Is Buy to Let Dead?

Is Buy to Let Dead?

There’s a reason chancellor George Osborne delivers good news with half a smile. It’s because all too often, he’s only giving away half the picture. Take the cash bonanza he handed almost two years ago to anyone over 55 with a private pension. Giving people free access to their funds, enabling them to take it as a lump sum, marked the biggest shake up in the pensions sector in 50 years.

And while fund-holding companies stood by and watched their share values tumble, pensioners applauded the move, knowing they would soon be able to invest their money in property, gaining an assured net income, capital growth and also a tangible legacy. But, through all this, the chancellor maintained his wry half-smile. Why? Because another change lay beyond the visible horizon that would force anybody considering investing in residential property to think again.

Today, the shine is off buy-to-let, tarnished, as it has been, by a raft of rough new measures which were announced in the last budget and are about to be implemented. For high-rate taxpaying landlords with high mortgage interest to rental yield ratios the outlook is bleak. Taxing turnover, not profit, is the key change that will drive many landlords buoyantly in the black toward sinking in the red. With tax relief effectively being slashed from as much as 45% down to 20% in many cases, the pain for those holding large mortgages will be too much to stand. Buy-to-let investor trade body the National Landlords Association (NLA) suggests that as many as half-a-million properties will find their way back to the market in the next 12 months as a result of the changes.

Coupled with a new 3% additional stamp duty being applied to all second home and buy-to-let purchases, people with spare capital who were about to dabble in property, including the aforementioned pensioners, will either pull out before it’s too late or be left licking their wounds as they try to sell. Osborne couldn’t have made himself clearer: buy-to-let as a profit-making mechanism was already centred in his crosshairs, and now he’s just about ready to pull the trigger.

The budget bombshell has prompted troubled investors to liaise with their accountants and solicitors to examine what the ramifications of the changes might be, and what, if anything, can be done to reduce or offset the damage. Indeed, one high profile court case seeking a reversal is already underway. But these things take time, and the public is more likely to sympathise with prospective first-time buyers trying to get a foothold on the property ladder than landlords with ballooning portfolios. For now the fact remains that, unless individuals are in a position to buy with significant down payments, the majority of buy to let properties won’t realise any profit at all. It doesn’t take an evening with Warren Buffet to learn that an investment with a zero yield based on an underlying asset whose value can go down as well as up, simply isn’t attractive. Throw in the possibility of an interest rate rise in the next year or two, and the vista appears even more arid. In short, what was once an investment no-brainer has become a no-go for any but the savviest professional investors.

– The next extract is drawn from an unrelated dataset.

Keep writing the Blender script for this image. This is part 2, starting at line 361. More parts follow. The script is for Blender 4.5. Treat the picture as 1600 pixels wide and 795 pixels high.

Of course, it’s not uncommon for governments to manipulate markets in this way; having the ability to manipulate markets is one of the rewards bestowed upon those who gain power. What the chancellor has done with this power is instigate a series of apparently separate but in fact interconnected acts of vote-winning genius, with a little double-dealing thrown in for good measure. He’s made pensioners happy by giving them access to their own money. Vote winner. He’s made first-time buyers happy by giving them the Help to Buy scheme. Vote winner. And now, in attacking landlord investors, the archenemy of every first-time buyer, he’s revealed his true populist colours. But above all–and here’s where the double-dealing comes in–by forcing old stock back onto the market and throwing an extra stamp duty into the mix, he stands to make a bundle of new money for the government. It’s what you might call the ultimate double-dip.

Some would argue that calming down the market in this way is no bad thing, that to make an omelette you have to crack a few eggs, but this point of view will provide little comfort to landlords who are about to see their income dry up, or to the tenants they might have to evict when forced to sell up, or renovate to re-rent at a higher rate. For buy-to-let landlords, Osborne has become the evil financial wizard who, with a quick spell has transformed what was once a golden-egg-laying goose into a wizened old chicken that’s past its sell-by date.